This compares to 489 billion euros taken at the first tender, but JPMorgan strategists estimate a 300 billion euros take-up would be "equally as powerful". They assume that 100 billion euros will be rolled over from existing liquidity operations, 100 billion euros would be used for prefunding maturing bank debt, leaving the other 100 billion euros for carry trades. This is what JPMorgan estimates was the level banks used to buy government bonds after the December three-year tender, halving rates on up to three-year paper in Spain and Italy and driving them lower elsewhere in the euro zone.

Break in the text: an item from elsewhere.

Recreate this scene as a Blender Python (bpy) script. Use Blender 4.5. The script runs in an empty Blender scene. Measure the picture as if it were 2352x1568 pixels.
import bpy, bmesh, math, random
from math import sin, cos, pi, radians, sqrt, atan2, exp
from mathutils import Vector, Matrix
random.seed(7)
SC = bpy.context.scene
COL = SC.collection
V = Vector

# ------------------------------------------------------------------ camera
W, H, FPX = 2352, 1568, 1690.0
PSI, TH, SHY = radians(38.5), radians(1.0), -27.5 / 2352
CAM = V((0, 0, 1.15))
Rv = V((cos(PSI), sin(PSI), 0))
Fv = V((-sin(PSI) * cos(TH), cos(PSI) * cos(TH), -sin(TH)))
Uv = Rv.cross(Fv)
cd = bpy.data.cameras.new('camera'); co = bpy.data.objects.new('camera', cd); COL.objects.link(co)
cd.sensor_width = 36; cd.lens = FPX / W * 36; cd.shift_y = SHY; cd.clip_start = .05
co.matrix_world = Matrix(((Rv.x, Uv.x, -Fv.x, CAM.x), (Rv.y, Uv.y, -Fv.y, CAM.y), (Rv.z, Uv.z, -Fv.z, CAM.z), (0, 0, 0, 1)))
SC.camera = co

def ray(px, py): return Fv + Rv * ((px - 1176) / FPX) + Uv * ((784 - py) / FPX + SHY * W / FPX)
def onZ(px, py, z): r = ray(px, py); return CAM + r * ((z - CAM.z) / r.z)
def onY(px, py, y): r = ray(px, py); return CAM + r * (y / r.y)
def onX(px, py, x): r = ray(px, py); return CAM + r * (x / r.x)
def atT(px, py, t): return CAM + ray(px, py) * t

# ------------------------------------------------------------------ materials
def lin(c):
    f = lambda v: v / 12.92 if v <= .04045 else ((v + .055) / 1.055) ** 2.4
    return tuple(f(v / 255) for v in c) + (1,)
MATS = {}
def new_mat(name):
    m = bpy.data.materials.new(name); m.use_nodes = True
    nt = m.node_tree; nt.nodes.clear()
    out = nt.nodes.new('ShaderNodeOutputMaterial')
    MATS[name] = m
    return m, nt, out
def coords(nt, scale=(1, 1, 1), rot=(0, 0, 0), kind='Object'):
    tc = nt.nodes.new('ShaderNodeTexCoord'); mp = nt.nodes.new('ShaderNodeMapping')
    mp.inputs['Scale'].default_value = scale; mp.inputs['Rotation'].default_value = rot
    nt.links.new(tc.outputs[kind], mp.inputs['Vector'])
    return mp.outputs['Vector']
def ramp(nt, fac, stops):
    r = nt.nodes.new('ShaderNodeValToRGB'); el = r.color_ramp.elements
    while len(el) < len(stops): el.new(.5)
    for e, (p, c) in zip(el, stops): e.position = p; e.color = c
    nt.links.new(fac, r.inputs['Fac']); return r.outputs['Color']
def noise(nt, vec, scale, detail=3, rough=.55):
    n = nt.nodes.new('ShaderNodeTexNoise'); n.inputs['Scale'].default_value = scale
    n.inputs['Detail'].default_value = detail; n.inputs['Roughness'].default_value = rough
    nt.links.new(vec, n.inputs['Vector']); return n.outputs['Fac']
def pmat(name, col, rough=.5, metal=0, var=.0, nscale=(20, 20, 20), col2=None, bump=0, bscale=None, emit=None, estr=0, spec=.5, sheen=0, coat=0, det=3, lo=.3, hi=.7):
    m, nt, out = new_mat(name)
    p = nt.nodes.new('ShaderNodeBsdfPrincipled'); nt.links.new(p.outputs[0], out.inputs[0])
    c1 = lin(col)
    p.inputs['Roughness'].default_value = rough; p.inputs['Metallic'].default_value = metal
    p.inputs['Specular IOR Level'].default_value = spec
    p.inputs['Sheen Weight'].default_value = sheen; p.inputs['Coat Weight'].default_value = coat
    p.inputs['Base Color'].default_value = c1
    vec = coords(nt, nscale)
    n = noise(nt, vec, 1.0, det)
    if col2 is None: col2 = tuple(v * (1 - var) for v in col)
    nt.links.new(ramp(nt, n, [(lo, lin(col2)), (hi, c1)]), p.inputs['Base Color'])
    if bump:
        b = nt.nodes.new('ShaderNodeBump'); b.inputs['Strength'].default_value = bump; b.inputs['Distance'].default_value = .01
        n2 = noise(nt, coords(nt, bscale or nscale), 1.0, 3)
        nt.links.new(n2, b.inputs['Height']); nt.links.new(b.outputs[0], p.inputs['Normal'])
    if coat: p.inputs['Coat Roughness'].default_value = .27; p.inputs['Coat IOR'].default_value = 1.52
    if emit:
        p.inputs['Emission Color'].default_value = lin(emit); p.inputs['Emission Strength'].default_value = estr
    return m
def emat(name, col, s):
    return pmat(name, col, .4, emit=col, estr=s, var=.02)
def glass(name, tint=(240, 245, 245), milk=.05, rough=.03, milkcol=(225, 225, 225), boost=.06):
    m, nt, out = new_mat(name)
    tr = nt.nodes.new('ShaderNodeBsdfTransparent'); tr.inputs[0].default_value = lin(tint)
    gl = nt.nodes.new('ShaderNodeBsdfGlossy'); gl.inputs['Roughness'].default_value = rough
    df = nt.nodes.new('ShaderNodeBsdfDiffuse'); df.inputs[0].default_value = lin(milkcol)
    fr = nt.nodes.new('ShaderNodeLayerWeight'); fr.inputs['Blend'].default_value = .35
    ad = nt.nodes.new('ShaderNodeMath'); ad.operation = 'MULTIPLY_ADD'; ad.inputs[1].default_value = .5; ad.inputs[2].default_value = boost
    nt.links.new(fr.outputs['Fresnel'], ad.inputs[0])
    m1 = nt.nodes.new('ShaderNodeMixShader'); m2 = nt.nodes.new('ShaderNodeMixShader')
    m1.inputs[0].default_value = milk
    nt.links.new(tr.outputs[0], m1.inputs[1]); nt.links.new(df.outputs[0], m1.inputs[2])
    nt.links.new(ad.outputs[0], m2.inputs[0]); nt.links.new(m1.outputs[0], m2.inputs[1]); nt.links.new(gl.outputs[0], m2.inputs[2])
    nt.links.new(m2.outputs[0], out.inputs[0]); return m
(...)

Interbank lending rates will also fall further after a take-up of around 300 billion euros as a result of an ever-increasing liquidity surplus in the euro system, analysts say. However, doubts remain that money market functioning would come back to normal. A large chunk of the collateral that could be used in the secured lending markets is going to be stuck with the ECB, while confidence to lend in unsecured markets is unlikely to pick up significantly as long as the sovereign crisis remains unsolved.

DOLLAR FUNDING The better euro liquidity conditions have filtered through dollar funding markets as well. The three-month London interbank Offered Rates (Libor) for dollars fell on Wednesday to 0.55660 percent versus 0.55910 percent in the previous day, having gradually dropped from around 30-month highs at the start of the year. Also, a gauge of dollar funding strains, the three-month euro/dollar cross currency basis swap which usually tightens when dollars are easier to find for euro zone lenders, narrowed below 80 basis points for the first time since August 2011 on Wednesday. Morgan Stanley's head of FX strategy Ian Stannard, who predicted in late December that the basis swap would narrow to 80 bps from three-year wides of 167 bps, said it could tighten further to 60 bps."The amount of liquidity which is now being made available is a big factor in helping to release the tensions in money markets so it is likely to see a gradual narrowing of the basis," Stannard said. He added that the deadlock in talks for the Greek debt swap deal which some traders say has prevented the basis swap from breaking the 80 bps level over the past few sessions will have a limited impact."As long as liquidity conditions remain more favourable which is the case now ... then the impact from the day to day neswsflow coming from Greece will be quite limited," Stannard said.